Esto último es el caso, por ejemplo, de la intervención militar en Guatemala en 1954 desplazando la “Primavera democrática”, en Argentina en 1955 y 1976, quitando gobiernos peronistas vistos como “peligro populista” para las clases dirigentes, en Brasil en 1964, volteando al presidente João Goulart, otro “populista peligroso” para la lógica conservadora, en Chile en 1973 (“peligro comunista”, según declarara Henry Kissinger en su momento), y ahora en Bolivia (gran reserva de litio ansiada por compañías multinacionales). En todos estos casos lo que está en juego es la posibilidad de una pérdida de privilegios por parte de la clase dominante local y de los intereses estadounidenses en la región. De esto se desprenden dos conclusiones:

1) El aparato de Estado no está para beneficiar a todos los habitantes de una nación por igual, sino que es el mecanismo de dominación de una clase social (oligarquía, burguesía, empresariado, terratenientes, banqueros o como se la quiera nombrar) sobre otra (trabajadores, pueblo en general). Vale recordar aquí la definición leninista ya clásica: “El Estado es el producto del carácter irreconciliable de las contradicciones de clase”. Las fuerzas de seguridad nunca reprimen a las clases dirigentes sino a la “chusma” que protesta.

2) En Latinoamérica, el verdadero poder dominante final, el que tiene la última palabra, es la clase dirigente de Estados Unidos, que hace de la región su reservorio de materias primas, mercado cautivo y proveedor de mano de obra barata. Por eso, y no por otra razón, es que hay acantonadas 74 bases militares de Washington en la región, defendiendo al milímetro lo que considera su natural patio trasero: “América para los americanos” (del Norte), según la tristemente célebre Doctrina Monroe. No está de más recordar que la instalación más grande (Base Mariscal Estigarribia) se encuentra en la Triple frontera argentino-brasileño-paraguaya, “custodiando” el Acuífero Guaraní, una de las reservas de agua dulce subterránea más enorme del mundo.
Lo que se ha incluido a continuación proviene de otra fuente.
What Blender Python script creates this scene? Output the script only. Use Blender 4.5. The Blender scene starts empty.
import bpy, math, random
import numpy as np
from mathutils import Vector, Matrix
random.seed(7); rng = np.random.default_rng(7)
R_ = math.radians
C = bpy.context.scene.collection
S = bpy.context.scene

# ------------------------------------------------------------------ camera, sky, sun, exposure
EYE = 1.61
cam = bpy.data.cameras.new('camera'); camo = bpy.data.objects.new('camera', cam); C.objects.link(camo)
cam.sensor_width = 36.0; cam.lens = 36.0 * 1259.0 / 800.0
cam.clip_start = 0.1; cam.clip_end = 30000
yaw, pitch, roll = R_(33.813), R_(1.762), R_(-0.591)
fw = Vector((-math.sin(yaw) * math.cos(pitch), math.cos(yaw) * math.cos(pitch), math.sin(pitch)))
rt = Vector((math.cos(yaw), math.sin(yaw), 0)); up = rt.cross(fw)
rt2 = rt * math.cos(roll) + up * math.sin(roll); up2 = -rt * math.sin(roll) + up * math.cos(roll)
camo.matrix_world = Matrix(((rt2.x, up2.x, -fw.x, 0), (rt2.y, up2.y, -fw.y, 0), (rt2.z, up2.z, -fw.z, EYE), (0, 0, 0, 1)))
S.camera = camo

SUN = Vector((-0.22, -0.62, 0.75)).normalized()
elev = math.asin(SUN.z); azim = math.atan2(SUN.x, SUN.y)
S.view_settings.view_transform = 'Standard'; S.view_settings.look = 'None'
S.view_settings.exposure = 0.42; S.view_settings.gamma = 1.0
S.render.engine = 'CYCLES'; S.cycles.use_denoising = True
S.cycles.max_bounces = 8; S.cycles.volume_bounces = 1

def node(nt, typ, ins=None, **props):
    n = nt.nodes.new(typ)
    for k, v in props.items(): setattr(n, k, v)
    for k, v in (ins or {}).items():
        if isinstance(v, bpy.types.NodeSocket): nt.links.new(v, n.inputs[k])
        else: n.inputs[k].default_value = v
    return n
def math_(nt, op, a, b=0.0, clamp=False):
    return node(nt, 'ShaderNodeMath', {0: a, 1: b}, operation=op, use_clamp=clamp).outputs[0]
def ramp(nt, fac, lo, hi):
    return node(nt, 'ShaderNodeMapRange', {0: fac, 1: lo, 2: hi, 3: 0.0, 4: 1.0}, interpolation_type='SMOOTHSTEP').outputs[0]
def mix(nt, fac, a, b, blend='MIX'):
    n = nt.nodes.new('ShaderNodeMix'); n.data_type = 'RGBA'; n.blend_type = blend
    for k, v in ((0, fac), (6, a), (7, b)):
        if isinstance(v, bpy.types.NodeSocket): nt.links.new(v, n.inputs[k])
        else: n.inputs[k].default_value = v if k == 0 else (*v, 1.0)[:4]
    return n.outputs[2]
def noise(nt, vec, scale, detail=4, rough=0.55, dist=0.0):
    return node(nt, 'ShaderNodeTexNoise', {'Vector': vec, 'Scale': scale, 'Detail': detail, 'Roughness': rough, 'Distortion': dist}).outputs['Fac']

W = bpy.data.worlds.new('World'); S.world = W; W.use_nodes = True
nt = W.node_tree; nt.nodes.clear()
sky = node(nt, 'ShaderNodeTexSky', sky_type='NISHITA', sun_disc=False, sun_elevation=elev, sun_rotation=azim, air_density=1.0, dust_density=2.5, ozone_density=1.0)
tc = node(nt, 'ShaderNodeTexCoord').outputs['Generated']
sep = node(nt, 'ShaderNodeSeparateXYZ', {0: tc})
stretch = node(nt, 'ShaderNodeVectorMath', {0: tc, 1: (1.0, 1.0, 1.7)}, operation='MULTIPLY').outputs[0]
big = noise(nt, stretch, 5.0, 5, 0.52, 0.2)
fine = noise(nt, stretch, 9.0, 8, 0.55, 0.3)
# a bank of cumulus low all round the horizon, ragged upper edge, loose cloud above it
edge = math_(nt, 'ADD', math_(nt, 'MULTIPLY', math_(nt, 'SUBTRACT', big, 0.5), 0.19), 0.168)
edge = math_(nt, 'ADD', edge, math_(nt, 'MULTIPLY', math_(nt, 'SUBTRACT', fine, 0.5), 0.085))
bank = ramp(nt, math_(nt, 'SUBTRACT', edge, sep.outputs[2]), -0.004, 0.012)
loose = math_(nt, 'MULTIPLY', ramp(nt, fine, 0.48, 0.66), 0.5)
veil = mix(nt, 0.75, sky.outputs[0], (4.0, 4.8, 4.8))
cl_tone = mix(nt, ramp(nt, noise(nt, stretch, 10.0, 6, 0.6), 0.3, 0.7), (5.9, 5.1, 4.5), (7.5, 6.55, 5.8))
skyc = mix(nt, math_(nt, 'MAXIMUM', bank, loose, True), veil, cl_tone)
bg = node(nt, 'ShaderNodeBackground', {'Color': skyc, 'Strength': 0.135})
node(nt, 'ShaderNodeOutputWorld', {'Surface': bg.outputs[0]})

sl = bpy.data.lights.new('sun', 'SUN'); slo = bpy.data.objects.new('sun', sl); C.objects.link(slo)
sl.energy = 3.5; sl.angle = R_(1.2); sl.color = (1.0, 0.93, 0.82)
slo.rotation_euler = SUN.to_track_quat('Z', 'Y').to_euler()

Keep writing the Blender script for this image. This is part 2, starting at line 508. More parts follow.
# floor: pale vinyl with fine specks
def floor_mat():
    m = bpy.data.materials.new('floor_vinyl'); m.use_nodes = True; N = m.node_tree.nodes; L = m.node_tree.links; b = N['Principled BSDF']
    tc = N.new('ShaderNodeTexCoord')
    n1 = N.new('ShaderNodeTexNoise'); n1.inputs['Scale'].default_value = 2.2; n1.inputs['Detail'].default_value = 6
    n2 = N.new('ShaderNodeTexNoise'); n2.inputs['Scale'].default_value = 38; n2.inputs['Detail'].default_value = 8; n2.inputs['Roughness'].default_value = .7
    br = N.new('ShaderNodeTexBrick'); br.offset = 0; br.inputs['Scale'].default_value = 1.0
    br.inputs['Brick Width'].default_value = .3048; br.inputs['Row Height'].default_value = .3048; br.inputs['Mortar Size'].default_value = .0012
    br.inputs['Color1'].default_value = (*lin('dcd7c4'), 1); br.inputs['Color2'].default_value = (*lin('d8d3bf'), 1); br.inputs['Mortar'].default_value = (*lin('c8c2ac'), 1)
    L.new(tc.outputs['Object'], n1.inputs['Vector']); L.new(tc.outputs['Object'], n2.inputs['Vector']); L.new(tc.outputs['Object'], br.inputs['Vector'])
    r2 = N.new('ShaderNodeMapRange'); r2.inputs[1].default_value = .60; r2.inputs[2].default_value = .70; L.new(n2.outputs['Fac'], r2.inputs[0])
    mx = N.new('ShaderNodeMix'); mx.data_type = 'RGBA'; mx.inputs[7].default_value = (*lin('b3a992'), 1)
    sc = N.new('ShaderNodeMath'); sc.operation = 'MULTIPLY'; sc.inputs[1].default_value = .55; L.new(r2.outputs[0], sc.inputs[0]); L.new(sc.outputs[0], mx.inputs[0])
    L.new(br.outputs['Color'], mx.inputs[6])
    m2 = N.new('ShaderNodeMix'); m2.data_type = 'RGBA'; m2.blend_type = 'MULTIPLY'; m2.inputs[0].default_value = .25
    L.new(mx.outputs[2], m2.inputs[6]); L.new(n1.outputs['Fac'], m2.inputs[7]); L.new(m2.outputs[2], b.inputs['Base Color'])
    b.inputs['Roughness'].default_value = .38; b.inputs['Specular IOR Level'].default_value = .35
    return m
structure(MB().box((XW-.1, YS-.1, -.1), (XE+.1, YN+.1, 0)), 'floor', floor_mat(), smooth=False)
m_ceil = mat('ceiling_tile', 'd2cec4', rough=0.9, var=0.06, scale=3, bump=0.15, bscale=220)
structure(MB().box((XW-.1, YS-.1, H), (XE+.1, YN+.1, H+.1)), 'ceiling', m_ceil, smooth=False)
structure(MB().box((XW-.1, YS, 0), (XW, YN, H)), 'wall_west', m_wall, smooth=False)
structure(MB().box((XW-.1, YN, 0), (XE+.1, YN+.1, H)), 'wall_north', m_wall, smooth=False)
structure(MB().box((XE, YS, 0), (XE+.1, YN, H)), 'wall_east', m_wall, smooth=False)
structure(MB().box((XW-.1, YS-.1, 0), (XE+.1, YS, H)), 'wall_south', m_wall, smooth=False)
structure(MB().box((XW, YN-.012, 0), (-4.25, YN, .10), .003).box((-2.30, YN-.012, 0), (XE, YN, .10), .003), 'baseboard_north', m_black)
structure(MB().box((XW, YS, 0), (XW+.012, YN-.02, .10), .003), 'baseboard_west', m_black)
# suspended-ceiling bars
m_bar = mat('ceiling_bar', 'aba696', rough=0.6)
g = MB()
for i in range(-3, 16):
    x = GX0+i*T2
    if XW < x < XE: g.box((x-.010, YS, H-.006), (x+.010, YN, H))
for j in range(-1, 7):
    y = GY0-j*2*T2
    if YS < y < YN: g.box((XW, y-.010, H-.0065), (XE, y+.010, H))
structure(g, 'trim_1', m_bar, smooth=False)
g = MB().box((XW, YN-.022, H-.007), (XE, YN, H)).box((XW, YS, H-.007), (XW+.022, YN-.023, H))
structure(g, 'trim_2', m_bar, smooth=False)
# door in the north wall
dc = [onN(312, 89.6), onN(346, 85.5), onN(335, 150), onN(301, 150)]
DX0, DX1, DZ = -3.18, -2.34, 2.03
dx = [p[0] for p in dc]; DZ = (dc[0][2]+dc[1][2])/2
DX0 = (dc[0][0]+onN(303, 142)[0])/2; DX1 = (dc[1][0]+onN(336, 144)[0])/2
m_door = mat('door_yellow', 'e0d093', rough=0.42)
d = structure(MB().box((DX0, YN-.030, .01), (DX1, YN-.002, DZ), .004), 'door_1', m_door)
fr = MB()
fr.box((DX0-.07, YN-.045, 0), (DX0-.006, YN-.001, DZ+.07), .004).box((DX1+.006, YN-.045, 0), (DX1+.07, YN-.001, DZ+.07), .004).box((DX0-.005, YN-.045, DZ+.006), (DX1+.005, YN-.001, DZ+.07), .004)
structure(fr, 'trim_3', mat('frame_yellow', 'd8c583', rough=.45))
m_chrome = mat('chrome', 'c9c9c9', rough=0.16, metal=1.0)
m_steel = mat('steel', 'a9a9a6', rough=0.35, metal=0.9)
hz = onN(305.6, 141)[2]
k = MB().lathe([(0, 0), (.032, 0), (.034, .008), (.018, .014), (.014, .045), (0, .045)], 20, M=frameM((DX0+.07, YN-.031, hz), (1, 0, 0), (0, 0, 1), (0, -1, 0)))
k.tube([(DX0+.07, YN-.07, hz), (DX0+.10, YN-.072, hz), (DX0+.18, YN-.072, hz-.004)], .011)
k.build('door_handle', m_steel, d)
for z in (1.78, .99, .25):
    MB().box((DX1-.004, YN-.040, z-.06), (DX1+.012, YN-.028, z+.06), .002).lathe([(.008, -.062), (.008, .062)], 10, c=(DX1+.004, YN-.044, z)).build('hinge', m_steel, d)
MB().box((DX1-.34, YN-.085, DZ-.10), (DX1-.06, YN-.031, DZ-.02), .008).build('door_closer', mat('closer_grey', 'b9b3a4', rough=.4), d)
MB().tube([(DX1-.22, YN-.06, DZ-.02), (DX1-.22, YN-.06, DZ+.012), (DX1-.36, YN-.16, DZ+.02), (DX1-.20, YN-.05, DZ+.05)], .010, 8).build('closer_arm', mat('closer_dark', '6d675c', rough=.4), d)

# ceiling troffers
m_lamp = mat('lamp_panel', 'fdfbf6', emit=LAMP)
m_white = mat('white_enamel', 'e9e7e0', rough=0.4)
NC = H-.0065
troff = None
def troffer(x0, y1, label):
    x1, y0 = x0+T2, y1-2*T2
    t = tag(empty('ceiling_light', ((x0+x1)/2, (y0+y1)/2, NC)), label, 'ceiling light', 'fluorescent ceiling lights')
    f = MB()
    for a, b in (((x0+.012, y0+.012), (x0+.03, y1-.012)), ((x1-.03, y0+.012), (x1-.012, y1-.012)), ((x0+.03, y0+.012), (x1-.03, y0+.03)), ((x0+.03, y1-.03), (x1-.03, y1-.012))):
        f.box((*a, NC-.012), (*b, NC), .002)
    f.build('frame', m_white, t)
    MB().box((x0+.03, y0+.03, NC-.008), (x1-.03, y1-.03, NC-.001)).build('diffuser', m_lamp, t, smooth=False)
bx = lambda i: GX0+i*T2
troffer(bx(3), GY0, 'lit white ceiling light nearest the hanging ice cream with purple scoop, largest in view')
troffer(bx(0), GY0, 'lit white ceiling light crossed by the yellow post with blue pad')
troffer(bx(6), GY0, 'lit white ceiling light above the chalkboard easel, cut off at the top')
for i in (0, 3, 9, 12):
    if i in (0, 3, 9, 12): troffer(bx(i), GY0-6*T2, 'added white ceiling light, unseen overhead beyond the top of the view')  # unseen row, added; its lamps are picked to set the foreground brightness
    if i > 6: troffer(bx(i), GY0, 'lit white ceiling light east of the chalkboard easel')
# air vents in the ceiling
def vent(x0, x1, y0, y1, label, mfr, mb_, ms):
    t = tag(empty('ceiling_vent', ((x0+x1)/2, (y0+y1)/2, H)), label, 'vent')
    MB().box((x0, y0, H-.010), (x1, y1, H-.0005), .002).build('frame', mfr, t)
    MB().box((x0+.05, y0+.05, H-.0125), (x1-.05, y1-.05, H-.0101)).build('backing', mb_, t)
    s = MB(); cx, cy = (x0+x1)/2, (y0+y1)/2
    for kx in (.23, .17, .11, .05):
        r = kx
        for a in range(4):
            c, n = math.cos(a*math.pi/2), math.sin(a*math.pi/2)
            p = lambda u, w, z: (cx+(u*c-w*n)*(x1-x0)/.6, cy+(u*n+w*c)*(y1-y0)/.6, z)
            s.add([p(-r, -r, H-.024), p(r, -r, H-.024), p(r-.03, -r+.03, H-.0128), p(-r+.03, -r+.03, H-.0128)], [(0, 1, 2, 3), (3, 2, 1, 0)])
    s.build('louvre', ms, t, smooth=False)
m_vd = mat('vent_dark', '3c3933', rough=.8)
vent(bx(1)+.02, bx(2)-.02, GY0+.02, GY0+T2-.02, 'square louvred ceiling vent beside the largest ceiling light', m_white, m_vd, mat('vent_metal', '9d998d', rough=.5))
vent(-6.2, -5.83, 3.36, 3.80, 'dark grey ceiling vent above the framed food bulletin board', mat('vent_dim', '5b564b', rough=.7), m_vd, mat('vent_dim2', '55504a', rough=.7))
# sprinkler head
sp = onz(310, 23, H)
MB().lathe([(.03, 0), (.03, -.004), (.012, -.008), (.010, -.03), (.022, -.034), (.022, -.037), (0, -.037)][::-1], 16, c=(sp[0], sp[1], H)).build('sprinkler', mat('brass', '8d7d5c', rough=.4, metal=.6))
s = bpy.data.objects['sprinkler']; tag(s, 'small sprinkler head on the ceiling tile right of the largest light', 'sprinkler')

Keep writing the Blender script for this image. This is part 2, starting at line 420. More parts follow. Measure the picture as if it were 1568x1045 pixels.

Y la base más grande está en construcción en estos momentos, en Honduras, para “salvaguardar” las reservas petrolíferas de Venezuela.

En todos estos pronunciamientos militares está siempre presente la mano de Washington, quien defiende a capa y espada, ante todo, sus propios intereses económicos, y secundariamente el modelo capitalista vigente, para que los “malos ejemplos populistas” no cundan. Pero los tradicionales golpes de Estado, con tanques de guerra en la calle, sangre y muchos muertos, cuestan demasiado en términos políticos. Hoy día, producto del avance en las denuncias de violaciones a derechos humanos cometidas por esos gobiernos militares producto de los golpes de Estado sangrientos, tales prácticas son impresentables. De ahí que la Casa Blanca últimamente ha variado su estrategia desarrollando lo que se conoce como “golpes suaves” (soft), o “procesos de reversión” (roll-back).

Los mismos evitan el despliegue militar violento, presentando varias aristas, articuladas entre sí a veces, que tienen por fin siempre lo mismo: terminar con un mandatario o un proceso díscolo a los dictados imperiales de Estados Unidos.